= BRIEF =
Every line of the material is to be repeated exactly as it stands.
+-------+
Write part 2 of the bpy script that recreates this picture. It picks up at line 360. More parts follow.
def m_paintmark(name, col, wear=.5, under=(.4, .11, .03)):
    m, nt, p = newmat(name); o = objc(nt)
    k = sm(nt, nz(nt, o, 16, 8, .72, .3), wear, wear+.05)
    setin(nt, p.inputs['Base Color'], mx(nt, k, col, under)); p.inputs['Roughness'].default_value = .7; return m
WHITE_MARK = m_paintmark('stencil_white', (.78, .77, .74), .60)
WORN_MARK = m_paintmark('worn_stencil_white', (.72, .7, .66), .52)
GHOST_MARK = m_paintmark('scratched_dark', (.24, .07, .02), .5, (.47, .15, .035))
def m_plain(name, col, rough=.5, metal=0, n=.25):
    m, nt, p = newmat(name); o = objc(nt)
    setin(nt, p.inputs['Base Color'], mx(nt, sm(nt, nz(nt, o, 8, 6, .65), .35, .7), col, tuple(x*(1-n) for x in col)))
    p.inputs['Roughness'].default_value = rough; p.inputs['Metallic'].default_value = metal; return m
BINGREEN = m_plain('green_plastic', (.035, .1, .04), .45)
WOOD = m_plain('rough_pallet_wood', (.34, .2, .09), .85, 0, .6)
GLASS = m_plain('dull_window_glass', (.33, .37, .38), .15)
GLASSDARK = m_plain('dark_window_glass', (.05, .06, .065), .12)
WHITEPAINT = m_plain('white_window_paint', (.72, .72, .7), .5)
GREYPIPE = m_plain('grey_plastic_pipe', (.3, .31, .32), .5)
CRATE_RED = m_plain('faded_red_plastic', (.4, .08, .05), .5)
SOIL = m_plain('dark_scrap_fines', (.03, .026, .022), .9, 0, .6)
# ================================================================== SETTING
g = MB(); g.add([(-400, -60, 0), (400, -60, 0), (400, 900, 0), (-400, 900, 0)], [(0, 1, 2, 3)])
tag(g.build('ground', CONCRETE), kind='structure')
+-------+
= SOLUTION =
Write part 2 of the bpy script that recreates this picture. It picks up at line 360. More parts follow.
def m_paintmark(name, col, wear=.5, under=(.4, .11, .03)):
    m, nt, p = newmat(name); o = objc(nt)
    k = sm(nt, nz(nt, o, 16, 8, .72, .3), wear, wear+.05)
    setin(nt, p.inputs['Base Color'], mx(nt, k, col, under)); p.inputs['Roughness'].default_value = .7; return m
WHITE_MARK = m_paintmark('stencil_white', (.78, .77, .74), .60)
WORN_MARK = m_paintmark('worn_stencil_white', (.72, .7, .66), .52)
GHOST_MARK = m_paintmark('scratched_dark', (.24, .07, .02), .5, (.47, .15, .035))
def m_plain(name, col, rough=.5, metal=0, n=.25):
    m, nt, p = newmat(name); o = objc(nt)
    setin(nt, p.inputs['Base Color'], mx(nt, sm(nt, nz(nt, o, 8, 6, .65), .35, .7), col, tuple(x*(1-n) for x in col)))
    p.inputs['Roughness'].default_value = rough; p.inputs['Metallic'].default_value = metal; return m
BINGREEN = m_plain('green_plastic', (.035, .1, .04), .45)
WOOD = m_plain('rough_pallet_wood', (.34, .2, .09), .85, 0, .6)
GLASS = m_plain('dull_window_glass', (.33, .37, .38), .15)
GLASSDARK = m_plain('dark_window_glass', (.05, .06, .065), .12)
WHITEPAINT = m_plain('white_window_paint', (.72, .72, .7), .5)
GREYPIPE = m_plain('grey_plastic_pipe', (.3, .31, .32), .5)
CRATE_RED = m_plain('faded_red_plastic', (.4, .08, .05), .5)
SOIL = m_plain('dark_scrap_fines', (.03, .026, .022), .9, 0, .6)
# ================================================================== SETTING
g = MB(); g.add([(-400, -60, 0), (400, -60, 0), (400, 900, 0), (-400, 900, 0)], [(0, 1, 2, 3)])
tag(g.build('ground', CONCRETE), kind='structure')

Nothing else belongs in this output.